Tom Hollander Joins Invisible Woman

Ralph Fiennes' Dickens biopic

Tom Hollander Joins Invisible Woman

by Owen Williams |
Published on

The Charles Dickens bicentenary continues to fling interesting projects at us, like Mr Smallweed hurling cushions at his wife. Along with BBC and BFI seasons and Mike Newell's Great Expectations, Ralph Fiennes is directing The Invisible Woman, in which he'll also play the author. Just set to join him is Tom Hollander, who'll be playing Dickens' friend and frequent collaborator Wilkie Collins.

Calling The Invisible Woman a "Dickens biopic" is useful shorthand, but it also ironically plays into exactly what the the book and the film are about: Dickens' secret mistress Ellen "Nelly" Ternan, and her airbrushing from his official history.

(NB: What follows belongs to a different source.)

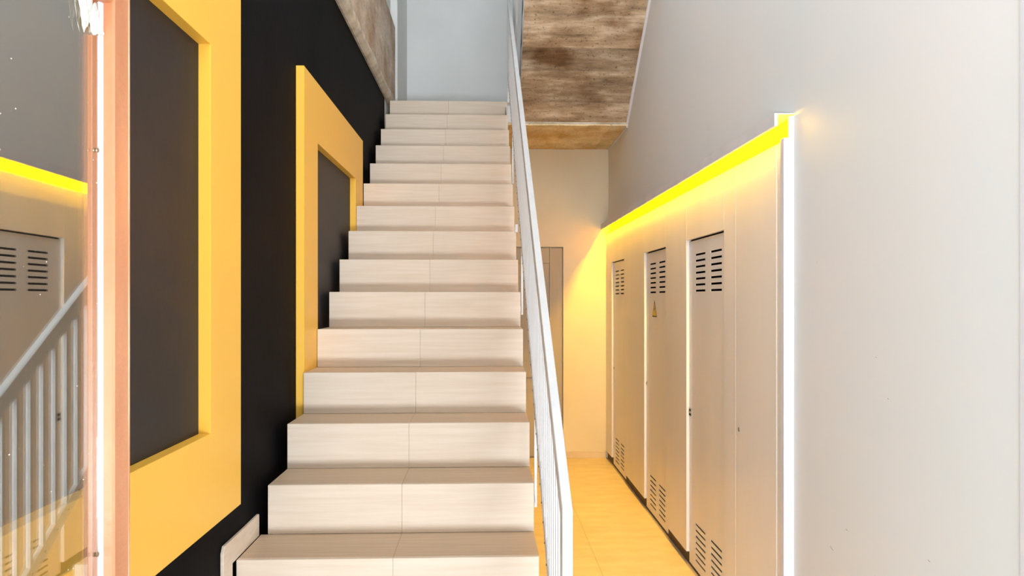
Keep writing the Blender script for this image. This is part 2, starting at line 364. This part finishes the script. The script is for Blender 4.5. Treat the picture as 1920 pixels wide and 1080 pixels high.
# ------------------------------------------------------------------ yellow frames on the black wall
def wall_frame(ya, yb, label):
    w_ = .27; zi0, zi1, zo0, zo1 = E-.394, E+.742, E-.673, E+1.03
    bm = bmesh.new()
    O = [(ya, zo0), (yb, zo0), (yb, zo1), (ya, zo1)]; I = [(ya+w_, zi0), (yb-w_, zi0), (yb-w_, zi1), (ya+w_, zi1)]
    for X in (WL, XL-.002):
        pass
    vs_ = {}
    for nm, P in (('O', O), ('I', I)):
        for xi, X in enumerate((WL+.0005, XL-.002)):
            for i, p in enumerate(P): vs_[nm, xi, i] = bm.verts.new((X, p[0], p[1]))
    for i in range(4):
        j = (i+1) % 4
        bm.faces.new([vs_['O',1,i], vs_['O',1,j], vs_['I',1,j], vs_['I',1,i]])
        bm.faces.new([vs_['O',0,i], vs_['I',0,i], vs_['I',0,j], vs_['O',0,j]])
        bm.faces.new([vs_['O',0,i], vs_['O',0,j], vs_['O',1,j], vs_['O',1,i]])
        bm.faces.new([vs_['I',0,i], vs_['I',1,i], vs_['I',1,j], vs_['I',0,j]])
    e = empty('wall_frame', (WL, (ya+yb)/2, zo0), label, 'wall frame', 'yellow frames on the black wall')
    obj('frame', bm, 'yellow', e, bevel=.0012)
    box('inset_panel', WL+.0003, WL+.002, ya+w_+.001, yb-w_-.001, zi0+.001, zi1-.001, 'charcoal', e, label='charcoal painted field inside the frame')
    return e
wall_frame(.896, 2.476, 'large yellow picture-frame moulding nearest the glass door, on the black wall')
wall_frame(3.327, 4.906, 'far yellow picture-frame moulding on the black wall, partly hidden by the steps')

# ------------------------------------------------------------------ stair railing
SL = R/T
rx0, rx1 = .182, .207
rl = empty('stair_railing', (.195, 1.74, 0), 'white metal railing with thin vertical bars on the open side of the stairs', 'railing')
zh = lambda y: E-1.687+SL*y          # top of the handrail
zbt = lambda y: E-2.337+SL*y         # middle of the bottom rail
yN = 1.768; yTop = 6.33
bm = bmesh.new(); prism(bm, [(yN, zh(yN)), (yTop, zh(yTop)), (yTop, zh(yTop)-.062), (yN+.055, zh(yN+.055)-.062), (yN, zh(yN)-.03)], rx0, rx1)
obj('handrail', bm, 'metal_white', rl, bevel=.0015)
box('newel_post', rx0, rx1, yN, yN+.055, 0, zh(yN)-.028, 'metal_white', rl, bevel=.0015)
box('end_post', rx0, rx1, yTop-.03, yTop+.015, E+1.655, zh(yTop)-.05, 'metal_white', rl, bevel=.0015)
bm = bmesh.new(); ya = yN+.055; prism(bm, [(ya, zbt(ya)+.024), (yTop-.03, zbt(yTop-.03)+.024), (yTop-.03, zbt(yTop-.03)-.024), (ya, zbt(ya)-.024)], .1865, .2025)
obj('bottom_rail', bm, 'metal_white', rl, bevel=.001)
sp_ = T/4
y = yN+.055+.05; proto = None; pb = None
while y < yTop-.05:
    z0_ = zbt(y)+.02; z1_ = zh(y)-.058
    if proto is None: proto = box('baluster', .188, .201, y-.0065, y+.0065, z0_, z1_, 'metal_white', rl)
    else: copy_part(proto, rl, (.1945, y, z0_))
    if pb is None:
        bm = bmesh.new(); cyl(bm, (.1868, y, zbt(y)), (-1,0,0), .0035, .003, 8); pb = obj('bolt', bm, 'dark_metal', rl, label='small dark bolt head', origin=(.1868, y, zbt(y)))
    else: copy_part(pb, rl, (.1868, y, zbt(y)))
    y += sp_
for k in (0, 4, 9):         # brackets fixing the railing to the stair side
    y, z = nose(k); y += .12
    box('fixing_bracket', XR-.01, .19, y-.012, y+.012, z-.10, z-.075, 'metal_white', rl)
    box('fixing_bracket', .188, .198, y-.012, y+.012, z-.12, zbt(y), 'metal_white', rl)
box('plastic_clip', .170, .1865, 4.33, 4.345, E+.385, E+.432, 'white_trim', rl, bevel=.001, label='small white plastic clip on a railing bar')
# railing of the upper flight
ur = empty('upper_stair_railing', (.24, 6.3, E+1.655), 'white railing climbing the upper flight, cut by the top of the picture', 'railing')
zu = lambda y: E+2.60+m_*(6.38-y)
bm = bmesh.new(); prism(bm, [(6.38, zu(6.38)), (3.6, zu(3.6)), (3.6, zu(3.6)-.06), (6.34, zu(6.34)-.06)], .232, .257); obj('handrail', bm, 'metal_white', ur, bevel=.0015)
box('newel_post', .232, .257, 6.335, 6.38, E+1.655, zu(6.38)-.03, 'metal_white', ur, bevel=.0015)
zub = lambda y: zu(y)-.78
bm = bmesh.new(); prism(bm, [(6.335, zub(6.335)+.02), (3.6, zub(3.6)+.02), (3.6, zub(3.6)-.02), (6.335, zub(6.335)-.02)], .236, .253); obj('bottom_rail', bm, 'metal_white', ur)
pu = None; y = 6.26
while y > 3.7:
    if pu is None: pu = box('baluster', .238, .251, y-.0065, y+.0065, zub(y), zu(y)-.055, 'metal_white', ur)
    else: copy_part(pu, ur, (.2445, y, zub(y)))
    y -= .0675

# ------------------------------------------------------------------ utility cupboards
cp = empty('utility_cupboard', (1.3, 5.1, 0), 'run of taupe utility cupboards with slotted doors set into the grey wall', 'cupboard')
ZP = E+.632; XD = XP+.017; ZD = E+.344; ZK = .075
doors = [(3.72, 4.42), (4.936, 5.606), (6.434, 7.064)]
box('carcass_back', WR+.38, WR+.41, YC+.01, YB-.01, 0.0, ZP, 'dark', cp)
# header with seams
hs = [3.00, 3.72, 4.42, 4.936, 5.606, 6.434, YB-.003]
for i in (1, 3, 5):
    hs_ = [0]*7; ha, hb = doors[(i-1)//2]
    hs[i], hs[i+1] = ha, hb
    box('header_panel', XP, XP+.02, hs[i]+.001, hs[i+1]-.001, ZD+.003, ZP, 'cupboard', cp, bevel=.0008)
def pan(name, a, b_, z0=ZK, z1=ZP, label=None, x=XP):
    return box(name, x, x+.03, a+.0008, b_-.0008, z0, z1, 'cupboard', cp, bevel=.0012, label=label)
pan('fixed_panel', 7.064, YB-.003); pan('fixed_panel', 5.606, 6.434); pan('fixed_panel', 4.42, 4.936); pan('fixed_panel', 3.54, 3.72, z0=.01)
ap = pan('lock_panel', 3.04, 3.54, z0=.01, label='flush panel with a keyhole next to the white post')
pan('fixed_panel', 2.96, 3.04, z0=.01, x=XP+.003)
bm = bmesh.new(); cyl(bm, (XP+.001, 3.491, E-.618), (-1,0,0), .010, .004, 14); kl = obj('keyhole', bm, 'metal', ap)
bm = bmesh.new(); bx(bm, XP-.0036, XP-.0028, 3.4885, 3.4935, E-.624, E-.612)
# slotted doors
def slotted(ya, yb, name='slotted_door', label=None):
    y0, y1 = ya+.004, yb-.004; w_ = y1-y0
    za, zb = .018, ZD-.006
    c1 = (y0+w_*.115, y0+w_*.395); c2 = (y0+w_*.535, y0+w_*.82)
    st_ = .0345; sh = .0115
    top = [E+.253-st_*i for i in range(7)]; bot = [E-1.305-st_*i for i in range(7)]
    zc = sorted([za, zb] + [t+s for t in top+bot for s in (-sh/2, sh/2)])
    ycs = [y0, c1[0], c1[1], c2[0], c2[1], y1]
    bm = bmesh.new()
    x0, x1 = XD, XD+.004
    V = {}
    for i, yv in enumerate(ycs):
        for j, zv in enumerate(zc):
            for s, xv in ((0, x0), (1, x1)): V[s, i, j] = bm.verts.new((xv, yv, zv))
    def hole(i, j):
        if i not in (1, 3): return False
        mid = (zc[j]+zc[j+1])/2
        return any(abs(mid-t) < .001 for t in top+bot)
    ni, nj = len(ycs)-1, len(zc)-1
    solid = lambda i, j: 0 <= i < ni and 0 <= j < nj and not hole(i, j)
    for i in range(ni):
        for j in range(nj):
            if not solid(i, j): continue
            for s in (0, 1): bm.faces.new([V[s,i,j], V[s,i+1,j], V[s,i+1,j+1], V[s,i,j+1]])
            if not solid(i-1, j): bm.faces.new([V[0,i,j], V[1,i,j], V[1,i,j+1], V[0,i,j+1]])
            if not solid(i+1, j): bm.faces.new([V[0,i+1,j], V[1,i+1,j], V[1,i+1,j+1], V[0,i+1,j+1]])
            if not solid(i, j-1): bm.faces.new([V[0,i,j], V[1,i,j], V[1,i+1,j], V[0,i+1,j]])
            if not solid(i, j+1): bm.faces.new([V[0,i,j+1], V[1,i,j+1], V[1,i+1,j+1], V[0,i+1,j+1]])
    return obj(name, bm, 'cupboard', cp, label=label)
dr = []
for (a, b_), lb in zip(doors, ('nearest slotted door, with a square latch', 'middle slotted door, with a yellow warning triangle', 'far slotted door, next to the back wall')):
    dr.append(slotted(a, b_, label=lb))
for d, (y, z) in zip(dr, ((4.39, E-.673), (5.585, E-.636), (7.03, E-.657))):
    big = d is dr[0]
    hw, hh = (.021, .024) if big else (.010, .013)
    bm = bmesh.new(); bx(bm, XD-.004, XD+.0005, y-hw, y+hw, z-hh, z+hh); bx(bm, XD-.009, XD-.004, y-hw*.7, y+hw*.7, z-.003, z+.003)
    obj('latch', bm, 'metal', d, bevel=.001)
    if big:
        box('latch_recess', XD-.0055, XD-.0038, y-hw*.75, y+hw*.75, z+.007, z+.018, 'dark', d)
        box('latch_recess', XD-.0055, XD-.0038, y-hw*.75, y+hw*.75, z-.018, z-.007, 'dark', d)
# warning triangle
yc, za, zb = 5.334, E-.132, E-.012
bm = bmesh.new(); prism(bm, [(yc-.069, za), (yc+.069, za), (yc, zb)], XD-.0012, XD)
ws = obj('warning_sign', bm, 'sign_black', dr[1], label='black bordered yellow triangular electrical warning sign')
bm = bmesh.new(); prism(bm, [(yc-.053, za+.009), (yc+.053, za+.009), (yc, zb-.018)], XD-.0018, XD-.0011)
bx_ = obj('sign_field', bm, 'sign_yellow', cp)
bm = bmesh.new(); prism(bm, [(yc+.004, zb-.036), (yc-.013, za+.052), (yc-.002, za+.052), (yc-.006, za+.020), (yc+.013, za+.062), (yc+.002, za+.062), (yc+.010, zb-.036)], XD-.0023, XD-.0017)
b2_ = obj('sign_bolt', bm, 'sign_black', cp)
# plinth in the recess under the panels, thin dark gap under the doors
box('plinth', XP+.02, XP+.04, 2.96, YB-.002, 0, ZK+.01, 'kick', cp)
pst = box('end_post', 1.183, WR+.01, YC-.004, YC+.032, 0, ZP+.008, 'white_trim', cp, bevel=.0015, label='white vertical end post')

# ------------------------------------------------------------------ light cove above the cupboards
cv = empty('light_cove', (1.19, 5.1, ZP), 'white overhanging cove with a glowing amber light strip above the cupboards', 'light')
XF = 1.147; ZT = E+.738; ZFB = E+.687
bm = bmesh.new()
prism(bm, [(XF, ZFB), (XF+.014, ZFB), (XF+.014, ZT-.004), (WR+.012, ZT-.004), (WR+.012, ZT), (XF, ZT)], YC, YB-.001, 'y')
obj('cove_channel', bm, 'white_trim', cv, bevel=.0008)
box('end_jamb', 1.204, WR+.012, YC-.006, YC+.008, ZP+.004, ZT-.012, 'white_trim', cv, bevel=.001)
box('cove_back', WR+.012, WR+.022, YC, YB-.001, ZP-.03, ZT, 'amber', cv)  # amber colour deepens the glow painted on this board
box('cove_shelf', XP+.004, WR+.012, YC+.01, YB-.001, ZP+.001, ZP+.006, 'white_trim', cv)
box('light_strip', XF+.033, XF+.043, YC+.06, YB-.02, ZT-.009, ZT-.0045, 'led', cv, label='glowing amber light strip')

# ------------------------------------------------------------------ open glass door at the left
gd = empty('door_2', (-.56, .7, 0), kind='structure')
th = .015
def rot_leaf(bm):
    bmesh.ops.rotate(bm, cent=(-.56, 1.2, 0), matrix=Matrix.Rotation(th, 3, 'Z'), verts=bm.verts)
GY0, GY1 = .25, 1.152; GYs = 1.103; XG = -.56; XS = -.5404
ZG0, ZG1 = .16, E+.4286
def leaf(name, x0, x1, y0, y1, z0, z1, m, bevel=.0, **k):
    bm = bmesh.new(); bx(bm, x0, x1, y0, y1, z0, z1); rot_leaf(bm); return obj(name, bm, m, gd, bevel=bevel, **k)
leaf('stile', -.585, XS, GYs, GY1, .01, ZG1+.09, 'orange_wood', .003, label='worn orange brown upright of the door frame')
leaf('worn_edge', XS-.0045, XS+.0006, GY1-.0055, GY1+.0006, .01, ZG1+.09, 'wood_worn', .001)
leaf('stile', -.585, XS, GY0, GY0+.05, .01, ZG1+.09, 'orange_wood', .003)
leaf('top_rail', -.585, XS, GY0+.05, GYs, ZG1, ZG1+.09, 'orange_wood', .003)
leaf('bottom_rail', -.585, XS, GY0+.05, GYs, .01, ZG0, 'orange_wood', .003)
leaf('glass_pane', XG-.004, XG, GY0+.05, GYs-.0005, ZG0, ZG1, 'glass')
bm = bmesh.new(); prism(bm, [(XG, GYs), (XG+.0045, GYs), (XG+.003, GYs-.0035), (XG, GYs-.0065)], ZG0, ZG1, 'z'); rot_leaf(bm); obj('glazing_sealant', bm, 'sealant', gd)
# torn filler foam in the top corner of the pane
for q, (yy, zz, sy, sz, n_) in enumerate(((1.058, E+.413, .016, .035, 1), (1.080, E+.397, .013, .022, 2), (1.093, E+.387, .012, .009, 3), (1.040, E+.425, .010, .018, 4))):
    bm = bmesh.new(); bmesh.ops.create_icosphere(bm, subdivisions=3, radius=1)
    for v in bm.verts:
        d = 1+.45*noise.noise(v.co*1.9+Vector((q*5,0,0)))+.2*noise.noise(v.co*5+Vector((q,3,0)))
        v.co = Vector((XG+.003+v.co.x*.004*d, yy+v.co.y*sy*d-.25*sz*v.co.z*0, zz+v.co.z*sz*d))
    rot_leaf(bm); obj('foam_filler', bm, 'foam', gd, label='torn white filler foam')
bm = bmesh.new()
for q in range(70):
    yy = random.uniform(.86, 1.095); zz = random.uniform(E-.38, E+.42); r = random.choice((.0003,.0004,.0005,.0009))
    bmesh.ops.create_icosphere(bm, subdivisions=1, radius=r, matrix=Matrix.Translation((XG+.0003, yy, zz)) @ Matrix.Diagonal((.3, random.uniform(.8,2), 1, 1)))
rot_leaf(bm); obj('paint_specks', bm, 'speck', gd, kind='stuff', label='tiny pale specks on the pane')
for zz in (E-.367, E+.213):
    bm = bmesh.new(); cyl(bm, (XG+.001, GYs-.012, zz), (1,0,0), .0032, .002, 10); rot_leaf(bm); obj('screw', bm, 'metal', gd)
for o in list(bpy.data.objects):
    if 'wo' in o: del o['wo']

Ternan was a theatre actress (a year younger than Dickens' eldest daughter) with whom Dickens conducted an affair for the last thirteen years of his life. As a member of a less-than-respected profession, Nelly's social position was negligible, and Dickens went to inordinate lengths to keep the relationship out of the public eye. Exposure as Dickens' mistress would have brought the actress utter disgrace and ruin during his lifetime, but she did achieve some status after Dickens' death, despite their relationship having by then come to light.

Expect a colourful depiction of the world of the Victorian theatre, masking an excoriating view of nineteenth-century social mores. Felicity Jones is playing Nelly, with Joanna Scanlan as Dickens' long-suffering wife Catherine, and Kristin Scott Thomas as Nelly's mother Frances. Holland, as we said, is Wilkie Collins, most famous as the author of The Moonstone and The Woman In White, but also a prolific playwrite. He co-authored The Frozen Deep with Dickens, and it was on that fateful production that Dickens and Nelly first met.

The screenplay is by Shame's writer Abi Morgan, and it's based on Claire Tomalin's book, first published in 1991. Shooting starts in April.

The Invisible Woman is available in paperback from Penguin, and Tomalin's more recent Charles Dickens: A Life is currently still only in hardcover from Viking.